Problem details:
Repeat exactly each line of the data provided below.
[begin Information supplied]
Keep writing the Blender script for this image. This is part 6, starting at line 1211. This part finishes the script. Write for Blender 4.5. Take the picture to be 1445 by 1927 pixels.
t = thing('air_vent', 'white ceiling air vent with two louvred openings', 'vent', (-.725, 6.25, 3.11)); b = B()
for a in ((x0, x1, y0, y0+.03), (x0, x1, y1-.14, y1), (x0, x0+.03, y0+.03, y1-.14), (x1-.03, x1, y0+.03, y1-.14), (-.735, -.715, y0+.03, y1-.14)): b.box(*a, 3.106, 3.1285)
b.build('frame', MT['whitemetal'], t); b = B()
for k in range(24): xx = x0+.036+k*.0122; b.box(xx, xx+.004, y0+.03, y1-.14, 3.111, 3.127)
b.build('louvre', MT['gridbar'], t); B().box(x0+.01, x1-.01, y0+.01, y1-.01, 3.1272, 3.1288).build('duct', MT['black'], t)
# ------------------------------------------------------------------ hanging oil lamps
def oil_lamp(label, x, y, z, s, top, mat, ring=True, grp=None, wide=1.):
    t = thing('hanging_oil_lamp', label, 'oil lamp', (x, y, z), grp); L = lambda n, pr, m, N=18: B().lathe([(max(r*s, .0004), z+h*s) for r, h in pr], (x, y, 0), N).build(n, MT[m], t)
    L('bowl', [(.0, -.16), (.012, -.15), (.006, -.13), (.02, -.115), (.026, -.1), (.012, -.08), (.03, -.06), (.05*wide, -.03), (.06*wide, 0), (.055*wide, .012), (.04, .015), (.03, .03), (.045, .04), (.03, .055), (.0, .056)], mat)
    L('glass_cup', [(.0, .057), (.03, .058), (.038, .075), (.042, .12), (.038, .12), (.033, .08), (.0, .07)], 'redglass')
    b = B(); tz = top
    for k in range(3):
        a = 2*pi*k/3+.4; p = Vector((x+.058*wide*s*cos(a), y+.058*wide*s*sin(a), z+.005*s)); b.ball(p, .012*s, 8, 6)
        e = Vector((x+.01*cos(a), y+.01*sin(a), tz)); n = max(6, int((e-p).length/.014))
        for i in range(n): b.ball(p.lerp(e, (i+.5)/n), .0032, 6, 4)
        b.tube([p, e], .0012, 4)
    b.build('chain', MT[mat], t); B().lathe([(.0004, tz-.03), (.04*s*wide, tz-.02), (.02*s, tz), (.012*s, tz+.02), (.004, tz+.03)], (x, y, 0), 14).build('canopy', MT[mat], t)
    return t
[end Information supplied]
Correct output:
Keep writing the Blender script for this image. This is part 6, starting at line 1211. This part finishes the script. Write for Blender 4.5. Take the picture to be 1445 by 1927 pixels.
t = thing('air_vent', 'white ceiling air vent with two louvred openings', 'vent', (-.725, 6.25, 3.11)); b = B()
for a in ((x0, x1, y0, y0+.03), (x0, x1, y1-.14, y1), (x0, x0+.03, y0+.03, y1-.14), (x1-.03, x1, y0+.03, y1-.14), (-.735, -.715, y0+.03, y1-.14)): b.box(*a, 3.106, 3.1285)
b.build('frame', MT['whitemetal'], t); b = B()
for k in range(24): xx = x0+.036+k*.0122; b.box(xx, xx+.004, y0+.03, y1-.14, 3.111, 3.127)
b.build('louvre', MT['gridbar'], t); B().box(x0+.01, x1-.01, y0+.01, y1-.01, 3.1272, 3.1288).build('duct', MT['black'], t)
# ------------------------------------------------------------------ hanging oil lamps
def oil_lamp(label, x, y, z, s, top, mat, ring=True, grp=None, wide=1.):
    t = thing('hanging_oil_lamp', label, 'oil lamp', (x, y, z), grp); L = lambda n, pr, m, N=18: B().lathe([(max(r*s, .0004), z+h*s) for r, h in pr], (x, y, 0), N).build(n, MT[m], t)
    L('bowl', [(.0, -.16), (.012, -.15), (.006, -.13), (.02, -.115), (.026, -.1), (.012, -.08), (.03, -.06), (.05*wide, -.03), (.06*wide, 0), (.055*wide, .012), (.04, .015), (.03, .03), (.045, .04), (.03, .055), (.0, .056)], mat)
    L('glass_cup', [(.0, .057), (.03, .058), (.038, .075), (.042, .12), (.038, .12), (.033, .08), (.0, .07)], 'redglass')
    b = B(); tz = top
    for k in range(3):
        a = 2*pi*k/3+.4; p = Vector((x+.058*wide*s*cos(a), y+.058*wide*s*sin(a), z+.005*s)); b.ball(p, .012*s, 8, 6)
        e = Vector((x+.01*cos(a), y+.01*sin(a), tz)); n = max(6, int((e-p).length/.014))
        for i in range(n): b.ball(p.lerp(e, (i+.5)/n), .0032, 6, 4)
        b.tube([p, e], .0012, 4)
    b.build('chain', MT[mat], t); B().lathe([(.0004, tz-.03), (.04*s*wide, tz-.02), (.02*s, tz), (.012*s, tz+.02), (.004, tz+.03)], (x, y, 0), 14).build('canopy', MT[mat], t)
    return t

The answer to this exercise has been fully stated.